## THE REQUEST:
Scan the data beneath this task and copy each line that includes "scene".

## DATA SECTION:
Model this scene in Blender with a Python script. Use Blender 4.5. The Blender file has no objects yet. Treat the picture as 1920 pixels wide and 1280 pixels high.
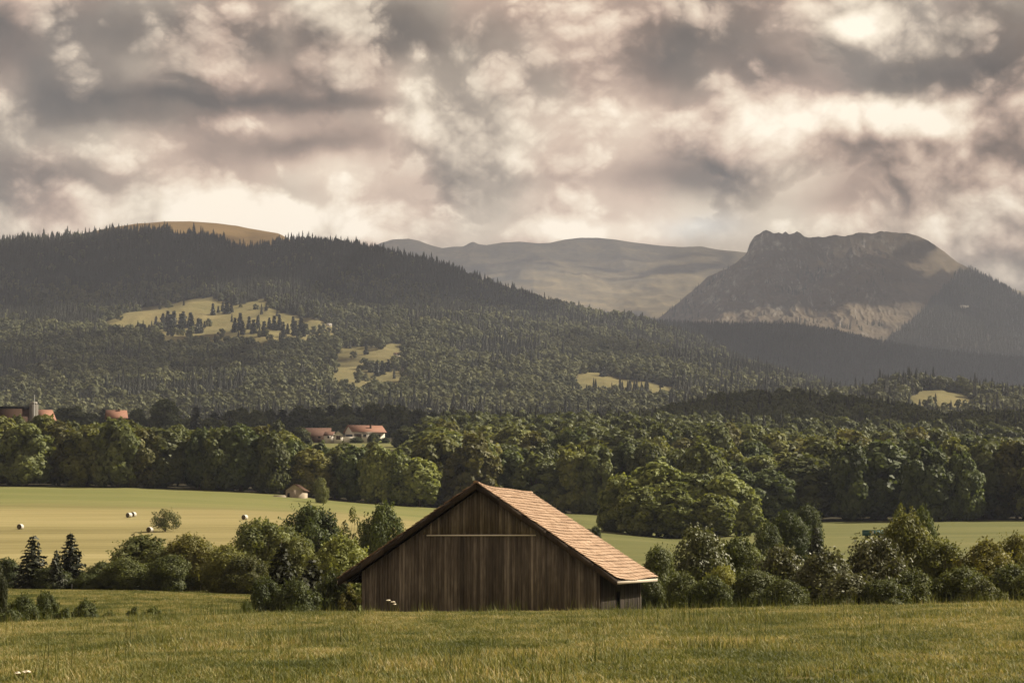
import bpy, math, random
import numpy as np
from mathutils import Vector

random.seed(7)
RNG = np.random.default_rng(7)
S = bpy.context.scene
COL = S.collection
PI = math.pi

# ------------------------------------------------------------------ camera
F = 85.0 / 36.0 * 1920.0            # focal length in photo pixels
PITCH = math.atan(400.0 / F)        # eye level lies 400 px under the picture centre
CZ = 1.7
cam_d = bpy.data.cameras.new('camera'); cam_d.lens = 85; cam_d.sensor_width = 36
cam_d.clip_start = 0.5; cam_d.clip_end = 60000
cam = bpy.data.objects.new('camera', cam_d); COL.objects.link(cam)
cam.location = (0, 0, CZ); cam.rotation_euler = (PI / 2 + PITCH, 0, 0)
S.camera = cam
_cp, _sp = math.cos(PITCH), math.sin(PITCH)


def zpx(py, Y):
    """height (above the camera foot) of the sight line of photo row py at ground distance Y"""
    t = (640.0 - np.asarray(py, float)) / F
    return CZ + Y * (_sp + t * _cp) / (_cp - t * _sp)


def px_of(x, y, z):
    zz = z - CZ
    d = y * _cp + zz * _sp
    return 960 + F * x / d, 640 - F * (-y * _sp + zz * _cp) / d


def xpx(px, Y, py=900):
    t = (640.0 - py) / F
    return (np.asarray(px, float) - 960) / F * Y / (_cp - t * _sp)


# ------------------------------------------------------------------ noise
def _h(i, j, s):
    v = np.sin(i * 127.1 + j * 311.7 + s * 74.7) * 43758.5453
    return v - np.floor(v)


def vnoise(x, y, s=0):
    xi, yi = np.floor(x), np.floor(y); fx, fy = x - xi, y - yi
    fx = fx * fx * fx * (fx * (fx * 6 - 15) + 10); fy = fy * fy * fy * (fy * (fy * 6 - 15) + 10)
    a, b, c, d = _h(xi, yi, s), _h(xi + 1, yi, s), _h(xi, yi + 1, s), _h(xi + 1, yi + 1, s)
    return (a * (1 - fx) + b * fx) * (1 - fy) + (c * (1 - fx) + d * fx) * fy - 0.5


def fbm(x, y, s=0, o=4, g=0.5):
    r = np.zeros(np.broadcast(x, y).shape); a = 1.0
    for k in range(o):
        r += a * vnoise(x, y, s + k * 13.7); x = x * 2.03 + 5.1; y = y * 2.03 + 1.7; a *= g
    return r


def ridged(x, y, s=0, o=5, g=0.55):
    r = np.zeros(np.broadcast(x, y).shape); a = 1.0
    for k in range(o):
        r += a * (0.5 - 2 * np.abs(vnoise(x, y, s + k * 9.1))); x = x * 2.1 + 3.3; y = y * 2.1 + 7.7; a *= g
    return r


def sstep(a, b, x):
    t = np.clip((x - a) / (b - a), 0, 1); return t * t * (3 - 2 * t)


# ------------------------------------------------------------------ mesh helpers
def new_mesh(name, V, quads=None, tris=None, mat=None, fattr=None, pattr=None, smooth=False):
    me = bpy.data.meshes.new(name)
    V = np.asarray(V, np.float32)
    q = np.zeros((0, 4), np.int32) if quads is None else np.asarray(quads, np.int32).reshape(-1, 4)
    t = np.zeros((0, 3), np.int32) if tris is None else np.asarray(tris, np.int32).reshape(-1, 3)
    me.vertices.add(len(V)); me.vertices.foreach_set('co', V.ravel())
    nl = q.size + t.size
    me.loops.add(nl); me.loops.foreach_set('vertex_index', np.concatenate([q.ravel(), t.ravel()]).astype(np.int32))
    nf = len(q) + len(t)
    me.polygons.add(nf)
    st = np.concatenate([np.arange(len(q)) * 4, q.size + np.arange(len(t)) * 3]).astype(np.int32)
    me.polygons.foreach_set('loop_start', st)
    if smooth:
        me.polygons.foreach_set('use_smooth', np.ones(nf, bool))
    for d, dom in ((fattr, 'FACE'), (pattr, 'POINT')):
        for k, v in (d or {}).items():
            a = me.attributes.new(k, 'FLOAT', dom); a.data.foreach_set('value', np.asarray(v, np.float32))
    if mat: me.materials.append(mat)
    me.update(calc_edges=True)
    return me


def link(name, me, parent=None, loc=None):
    o = bpy.data.objects.new(name, me); COL.objects.link(o)
    if parent: o.parent = parent
    if loc is not None: o.location = loc
    return o


def tag(o, label=None, cat=None, group=None, kind=None):
    if label: o['label'] = label
    if cat: o['category'] = cat
    if group: o['group'] = group
    if kind: o['kind'] = kind
    return o


def empty(name, loc, rz=0.0, scale=None):
    o = bpy.data.objects.new(name, None); COL.objects.link(o)
    o.location = loc; o.rotation_euler = (0, 0, rz); o.empty_display_size = 0.3
    if scale is not None: o.scale = scale
    return o


class MB:
    """collects boxes, prisms and tubes; build() makes ONE mesh"""
    def __init__(s): s.V = []; s.Q = []; s.T = []; s.ta = []; s.tq = []

    def add(s, V, Q=(), T=(), tint=0.5):
        b = len(s.V); s.V.extend([tuple(v) for v in V])
        for q in Q: s.Q.append([i + b for i in q]); s.tq.append(tint)
        for t in T: s.T.append([i + b for i in t]); s.ta.append(tint)

    def box(s, x0, x1, y0, y1, z0, z1, tint=0.5):
        s.add([(x0, y0, z0), (x1, y0, z0), (x1, y1, z0), (x0, y1, z0), (x0, y0, z1), (x1, y0, z1), (x1, y1, z1), (x0, y1, z1)],
              [(0, 3, 2, 1), (4, 5, 6, 7), (0, 1, 5, 4), (1, 2, 6, 5), (2, 3, 7, 6), (3, 0, 4, 7)], tint=tint)

    def hexa(s, P, tint=0.5):   # 8 corners: bottom ring then top ring
        s.add(P, [(0, 3, 2, 1), (4, 5, 6, 7), (0, 1, 5, 4), (1, 2, 6, 5), (2, 3, 7, 6), (3, 0, 4, 7)], tint=tint)

    def prism(s, poly, y0, y1, tint=0.5):   # polygon in x,z extruded along y (convex, triangulated as a fan)
        n = len(poly)
        V = [(x, y0, z) for x, z in poly] + [(x, y1, z) for x, z in poly]
        Q = [(i, (i + 1) % n, n + (i + 1) % n, n + i) for i in range(n)]
        T = [(0, i + 1, i) for i in range(1, n - 1)] + [(n, n + i, n + i + 1) for i in range(1, n - 1)]
        s.add(V, Q, T, tint)

    def tube(s, pts, rad, n=6, tint=0.5):
        V = []
        for k, (p, r) in enumerate(zip(pts, rad)):
            p = Vector(p); d = Vector(pts[min(k + 1, len(pts) - 1)]) - Vector(pts[max(k - 1, 0)])
            if d.length < 1e-6: d = Vector((0, 0, 1))
            d.normalize(); u = d.cross(Vector((0.3, 1, 0.2))).normalized(); w = d.cross(u)
            for i in range(n):
                a = 2 * PI * i / n; V.append(p + (u * math.cos(a) + w * math.sin(a)) * r)
        Q = [(k * n + i, k * n + (i + 1) % n, (k + 1) * n + (i + 1) % n, (k + 1) * n + i) for k in range(len(pts) - 1) for i in range(n)]
        m = (len(pts) - 1) * n
        s.add(V, Q, [(m, m + i, m + i + 1) for i in range(1, n - 1)], tint)

    def mesh(s, name, mat, smooth=False):
        return new_mesh(name, s.V, s.Q or None, s.T or None, mat, fattr={'tint': s.tq + s.ta}, smooth=smooth)

    def build(s, name, mat, parent=None, smooth=False):
        return link(name, s.mesh(name, mat, smooth), parent)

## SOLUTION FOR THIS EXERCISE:
Model this scene in Blender with a Python script. Use Blender 4.5. The Blender file has no objects yet. Treat the picture as 1920 pixels wide and 1280 pixels high.
S = bpy.context.scene